Data records:
*****
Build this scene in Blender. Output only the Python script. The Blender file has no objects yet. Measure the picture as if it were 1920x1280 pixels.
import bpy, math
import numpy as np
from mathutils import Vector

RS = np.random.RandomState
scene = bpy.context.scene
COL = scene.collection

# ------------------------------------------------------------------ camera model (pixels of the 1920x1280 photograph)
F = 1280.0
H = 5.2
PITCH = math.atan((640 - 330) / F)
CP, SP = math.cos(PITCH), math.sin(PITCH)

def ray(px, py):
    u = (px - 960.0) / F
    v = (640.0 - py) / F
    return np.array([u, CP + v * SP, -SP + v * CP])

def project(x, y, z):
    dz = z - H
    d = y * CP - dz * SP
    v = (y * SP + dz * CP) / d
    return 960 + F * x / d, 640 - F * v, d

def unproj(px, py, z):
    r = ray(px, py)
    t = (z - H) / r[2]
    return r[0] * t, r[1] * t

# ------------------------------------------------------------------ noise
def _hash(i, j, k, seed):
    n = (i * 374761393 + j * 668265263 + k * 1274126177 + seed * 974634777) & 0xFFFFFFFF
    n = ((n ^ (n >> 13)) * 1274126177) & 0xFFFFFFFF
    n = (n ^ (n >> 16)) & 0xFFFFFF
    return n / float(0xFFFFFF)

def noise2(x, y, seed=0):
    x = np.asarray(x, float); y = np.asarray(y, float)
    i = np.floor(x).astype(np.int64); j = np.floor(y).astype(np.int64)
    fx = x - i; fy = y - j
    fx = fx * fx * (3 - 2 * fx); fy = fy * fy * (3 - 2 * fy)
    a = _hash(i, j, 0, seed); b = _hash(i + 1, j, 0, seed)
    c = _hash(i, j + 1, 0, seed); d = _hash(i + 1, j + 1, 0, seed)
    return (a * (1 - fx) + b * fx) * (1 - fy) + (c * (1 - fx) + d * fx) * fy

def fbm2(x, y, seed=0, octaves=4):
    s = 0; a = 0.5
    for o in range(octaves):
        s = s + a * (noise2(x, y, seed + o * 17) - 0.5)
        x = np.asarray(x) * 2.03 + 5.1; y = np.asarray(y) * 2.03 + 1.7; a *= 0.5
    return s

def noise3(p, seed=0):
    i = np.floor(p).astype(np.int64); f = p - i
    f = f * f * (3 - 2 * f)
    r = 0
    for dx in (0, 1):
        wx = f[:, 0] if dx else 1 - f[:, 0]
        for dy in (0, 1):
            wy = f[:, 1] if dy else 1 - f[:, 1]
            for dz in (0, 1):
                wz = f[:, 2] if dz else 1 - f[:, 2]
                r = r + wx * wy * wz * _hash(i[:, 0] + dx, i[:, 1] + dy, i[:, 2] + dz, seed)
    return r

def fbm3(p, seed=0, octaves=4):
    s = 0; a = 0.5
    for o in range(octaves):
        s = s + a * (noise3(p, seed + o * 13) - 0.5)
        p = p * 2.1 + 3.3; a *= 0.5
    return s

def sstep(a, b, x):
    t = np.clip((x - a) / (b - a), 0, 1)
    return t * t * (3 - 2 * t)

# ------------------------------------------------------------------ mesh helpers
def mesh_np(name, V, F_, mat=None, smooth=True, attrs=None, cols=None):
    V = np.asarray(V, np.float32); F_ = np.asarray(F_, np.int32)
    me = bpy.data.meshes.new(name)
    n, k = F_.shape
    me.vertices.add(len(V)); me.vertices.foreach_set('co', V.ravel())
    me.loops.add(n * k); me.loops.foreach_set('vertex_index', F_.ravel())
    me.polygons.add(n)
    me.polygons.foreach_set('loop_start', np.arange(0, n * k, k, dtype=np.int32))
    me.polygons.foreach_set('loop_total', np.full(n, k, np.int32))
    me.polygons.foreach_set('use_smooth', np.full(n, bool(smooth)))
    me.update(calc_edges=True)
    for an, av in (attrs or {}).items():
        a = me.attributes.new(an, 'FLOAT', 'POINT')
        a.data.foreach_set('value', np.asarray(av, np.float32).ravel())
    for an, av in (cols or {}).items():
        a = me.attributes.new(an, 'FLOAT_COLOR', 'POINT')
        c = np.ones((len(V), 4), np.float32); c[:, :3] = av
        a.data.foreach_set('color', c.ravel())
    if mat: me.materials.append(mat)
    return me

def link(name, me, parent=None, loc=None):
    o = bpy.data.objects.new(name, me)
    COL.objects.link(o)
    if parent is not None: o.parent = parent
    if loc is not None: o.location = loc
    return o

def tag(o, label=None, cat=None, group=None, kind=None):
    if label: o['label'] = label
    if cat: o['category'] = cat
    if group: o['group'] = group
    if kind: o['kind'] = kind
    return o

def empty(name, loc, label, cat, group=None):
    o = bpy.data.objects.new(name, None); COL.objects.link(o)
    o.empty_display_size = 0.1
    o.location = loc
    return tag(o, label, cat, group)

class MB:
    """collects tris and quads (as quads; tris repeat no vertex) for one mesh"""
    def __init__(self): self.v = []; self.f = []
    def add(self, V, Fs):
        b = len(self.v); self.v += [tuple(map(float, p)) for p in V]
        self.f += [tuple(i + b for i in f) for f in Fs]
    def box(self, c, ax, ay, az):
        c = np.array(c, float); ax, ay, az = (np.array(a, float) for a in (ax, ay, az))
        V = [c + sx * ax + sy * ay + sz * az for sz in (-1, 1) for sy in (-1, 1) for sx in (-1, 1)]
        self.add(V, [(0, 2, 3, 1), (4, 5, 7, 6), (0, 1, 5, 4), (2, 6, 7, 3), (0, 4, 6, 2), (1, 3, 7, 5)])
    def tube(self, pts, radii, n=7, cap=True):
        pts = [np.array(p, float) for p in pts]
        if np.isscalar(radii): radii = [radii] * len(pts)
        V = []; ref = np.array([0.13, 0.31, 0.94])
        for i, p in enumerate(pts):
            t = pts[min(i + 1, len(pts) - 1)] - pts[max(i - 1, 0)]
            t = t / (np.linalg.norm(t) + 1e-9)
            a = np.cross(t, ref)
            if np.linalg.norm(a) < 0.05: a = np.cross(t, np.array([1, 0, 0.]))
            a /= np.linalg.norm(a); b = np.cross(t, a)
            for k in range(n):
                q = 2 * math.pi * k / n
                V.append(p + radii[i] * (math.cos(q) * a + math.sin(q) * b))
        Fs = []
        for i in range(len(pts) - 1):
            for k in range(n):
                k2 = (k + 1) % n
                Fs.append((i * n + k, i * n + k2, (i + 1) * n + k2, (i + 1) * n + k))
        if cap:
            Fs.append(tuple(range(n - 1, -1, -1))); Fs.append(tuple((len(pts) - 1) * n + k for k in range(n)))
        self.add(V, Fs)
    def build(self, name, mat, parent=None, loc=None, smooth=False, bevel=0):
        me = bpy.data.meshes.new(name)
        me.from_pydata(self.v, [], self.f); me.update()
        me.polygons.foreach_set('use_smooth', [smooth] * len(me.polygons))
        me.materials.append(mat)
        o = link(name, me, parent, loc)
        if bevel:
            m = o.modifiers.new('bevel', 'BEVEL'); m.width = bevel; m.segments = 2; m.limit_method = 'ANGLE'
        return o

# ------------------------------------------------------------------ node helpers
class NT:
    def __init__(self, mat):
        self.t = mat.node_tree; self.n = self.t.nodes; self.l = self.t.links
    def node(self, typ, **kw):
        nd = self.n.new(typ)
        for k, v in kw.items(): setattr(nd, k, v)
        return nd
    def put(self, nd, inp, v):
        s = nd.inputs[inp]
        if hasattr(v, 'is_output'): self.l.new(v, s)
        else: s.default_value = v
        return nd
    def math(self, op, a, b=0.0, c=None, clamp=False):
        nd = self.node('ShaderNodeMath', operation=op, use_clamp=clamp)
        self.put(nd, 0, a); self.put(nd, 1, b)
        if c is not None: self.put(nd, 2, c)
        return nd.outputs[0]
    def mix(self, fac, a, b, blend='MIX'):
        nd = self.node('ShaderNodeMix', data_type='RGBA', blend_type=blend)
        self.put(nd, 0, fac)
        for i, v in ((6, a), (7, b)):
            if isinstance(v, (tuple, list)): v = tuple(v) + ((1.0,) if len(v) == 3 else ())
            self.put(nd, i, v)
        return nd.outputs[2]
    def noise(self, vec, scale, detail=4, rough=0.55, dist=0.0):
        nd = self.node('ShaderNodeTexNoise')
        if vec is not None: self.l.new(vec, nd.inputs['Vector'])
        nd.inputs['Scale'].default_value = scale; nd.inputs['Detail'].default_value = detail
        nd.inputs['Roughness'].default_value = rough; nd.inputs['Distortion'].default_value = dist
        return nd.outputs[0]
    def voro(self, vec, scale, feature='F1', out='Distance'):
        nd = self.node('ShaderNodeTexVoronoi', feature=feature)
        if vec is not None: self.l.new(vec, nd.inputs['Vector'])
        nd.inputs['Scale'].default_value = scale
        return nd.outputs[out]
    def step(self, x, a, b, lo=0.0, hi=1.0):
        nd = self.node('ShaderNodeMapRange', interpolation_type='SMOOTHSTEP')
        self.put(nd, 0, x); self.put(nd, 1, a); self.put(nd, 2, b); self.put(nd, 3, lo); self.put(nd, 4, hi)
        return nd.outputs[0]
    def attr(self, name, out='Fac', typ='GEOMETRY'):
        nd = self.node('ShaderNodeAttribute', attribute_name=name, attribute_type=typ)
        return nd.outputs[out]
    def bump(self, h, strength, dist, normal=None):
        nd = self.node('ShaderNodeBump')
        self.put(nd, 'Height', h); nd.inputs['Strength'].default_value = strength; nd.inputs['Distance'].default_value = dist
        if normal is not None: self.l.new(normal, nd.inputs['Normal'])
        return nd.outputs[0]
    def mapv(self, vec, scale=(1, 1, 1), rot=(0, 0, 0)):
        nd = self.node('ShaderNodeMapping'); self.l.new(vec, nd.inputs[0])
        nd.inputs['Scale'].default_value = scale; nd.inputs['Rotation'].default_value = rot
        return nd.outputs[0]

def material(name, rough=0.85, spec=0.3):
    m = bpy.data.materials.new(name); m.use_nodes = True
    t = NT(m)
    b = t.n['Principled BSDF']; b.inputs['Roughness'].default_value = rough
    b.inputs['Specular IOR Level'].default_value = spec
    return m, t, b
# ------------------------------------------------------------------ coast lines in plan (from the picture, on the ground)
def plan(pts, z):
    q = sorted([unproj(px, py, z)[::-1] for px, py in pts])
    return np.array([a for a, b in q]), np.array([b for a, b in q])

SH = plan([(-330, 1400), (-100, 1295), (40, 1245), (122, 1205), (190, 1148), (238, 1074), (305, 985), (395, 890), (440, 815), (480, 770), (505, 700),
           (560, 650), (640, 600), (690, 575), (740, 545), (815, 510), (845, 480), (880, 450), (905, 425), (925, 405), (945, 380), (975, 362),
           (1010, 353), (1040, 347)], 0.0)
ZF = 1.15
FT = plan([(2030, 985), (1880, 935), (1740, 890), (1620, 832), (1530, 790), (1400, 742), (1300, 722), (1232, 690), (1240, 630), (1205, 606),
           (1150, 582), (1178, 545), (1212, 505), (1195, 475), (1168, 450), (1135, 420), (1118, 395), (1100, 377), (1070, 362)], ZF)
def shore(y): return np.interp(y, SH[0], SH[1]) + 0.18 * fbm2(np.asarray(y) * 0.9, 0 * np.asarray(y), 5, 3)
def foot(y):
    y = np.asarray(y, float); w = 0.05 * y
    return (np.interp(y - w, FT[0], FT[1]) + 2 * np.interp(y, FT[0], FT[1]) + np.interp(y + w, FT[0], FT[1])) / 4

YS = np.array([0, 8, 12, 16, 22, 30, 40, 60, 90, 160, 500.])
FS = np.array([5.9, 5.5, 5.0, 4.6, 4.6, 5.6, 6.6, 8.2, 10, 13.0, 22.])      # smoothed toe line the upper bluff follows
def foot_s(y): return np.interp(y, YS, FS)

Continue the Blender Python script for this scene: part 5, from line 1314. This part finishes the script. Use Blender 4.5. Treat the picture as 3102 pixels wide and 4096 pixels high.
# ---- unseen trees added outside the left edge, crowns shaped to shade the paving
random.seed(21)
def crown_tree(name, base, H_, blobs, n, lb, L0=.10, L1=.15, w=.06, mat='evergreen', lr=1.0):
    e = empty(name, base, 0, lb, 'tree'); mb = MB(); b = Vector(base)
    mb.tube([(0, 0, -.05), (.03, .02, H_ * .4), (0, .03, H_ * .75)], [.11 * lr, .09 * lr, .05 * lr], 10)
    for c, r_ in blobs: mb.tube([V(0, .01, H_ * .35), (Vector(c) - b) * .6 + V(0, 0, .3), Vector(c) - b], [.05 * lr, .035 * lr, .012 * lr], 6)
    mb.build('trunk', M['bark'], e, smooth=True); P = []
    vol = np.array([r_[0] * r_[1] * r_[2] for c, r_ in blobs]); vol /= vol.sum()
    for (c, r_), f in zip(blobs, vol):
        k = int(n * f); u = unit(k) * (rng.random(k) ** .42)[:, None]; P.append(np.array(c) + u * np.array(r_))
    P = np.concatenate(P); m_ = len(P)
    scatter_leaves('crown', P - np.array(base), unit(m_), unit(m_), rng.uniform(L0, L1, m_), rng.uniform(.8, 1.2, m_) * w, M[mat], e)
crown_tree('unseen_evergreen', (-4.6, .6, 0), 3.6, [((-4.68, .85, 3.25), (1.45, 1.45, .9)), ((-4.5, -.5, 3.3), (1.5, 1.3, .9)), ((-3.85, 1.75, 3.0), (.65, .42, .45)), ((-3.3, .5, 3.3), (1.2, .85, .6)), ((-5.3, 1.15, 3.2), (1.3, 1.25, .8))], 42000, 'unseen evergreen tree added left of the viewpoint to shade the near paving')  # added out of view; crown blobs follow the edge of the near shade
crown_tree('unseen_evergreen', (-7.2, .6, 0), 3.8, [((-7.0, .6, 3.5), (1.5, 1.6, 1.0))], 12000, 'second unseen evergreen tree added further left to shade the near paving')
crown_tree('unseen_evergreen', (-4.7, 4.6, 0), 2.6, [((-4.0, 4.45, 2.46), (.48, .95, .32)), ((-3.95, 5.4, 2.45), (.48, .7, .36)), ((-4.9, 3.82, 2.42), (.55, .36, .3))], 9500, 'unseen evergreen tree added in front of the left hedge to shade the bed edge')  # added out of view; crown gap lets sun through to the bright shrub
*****
* _Set exercise_
The lines from the first of the entries through the line holding "from mathutils import Vector" are to be restated word for word, and no others.

* _Solution for this problem_
Build this scene in Blender. Output only the Python script. The Blender file has no objects yet. Measure the picture as if it were 1920x1280 pixels.
import bpy, math
import numpy as np
from mathutils import Vector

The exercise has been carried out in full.